Defining the switching type

Another design component is the switching type. Compensation systems with contactor or thyristors are still being used commonly. The key item for that issue is the load variation speed. If the load variance speed of the facility changes rapidly that can be expressed in seconds (this is seen in facilities with too many cranes, spot welding machines and other pulsed loads) it shall be correct to select thyristor switching. However, if the load variance speed varies as fast as expressed as minutes and ten-minutes, a compensation system with conventional contactor shall be adequate.

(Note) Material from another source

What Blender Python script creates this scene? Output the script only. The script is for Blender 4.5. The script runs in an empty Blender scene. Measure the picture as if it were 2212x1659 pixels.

Cooling equipment selection

Industrial facilities are places where operations are generally performed under high temperatures depending on the facility type. The air conditioning in rooms having electrical cabinets is important as well. Compensation panels are heated due to losses of contained condensers, busbar, switching element, cable, reactor, etc. elements. This heat should be discharged, otherwise life of the equipment within the panel shall considerably be reduced. A well cooling system design can be possible via mechanic design & design programs. Losses of devices within the panel, panel size, ambient temperature, requested IP protection class, altitude above sea level criteria are used as inputs for these programs and helps healthy operation of the system by providing information regarding mechanic values of required fan / air conditioning systems.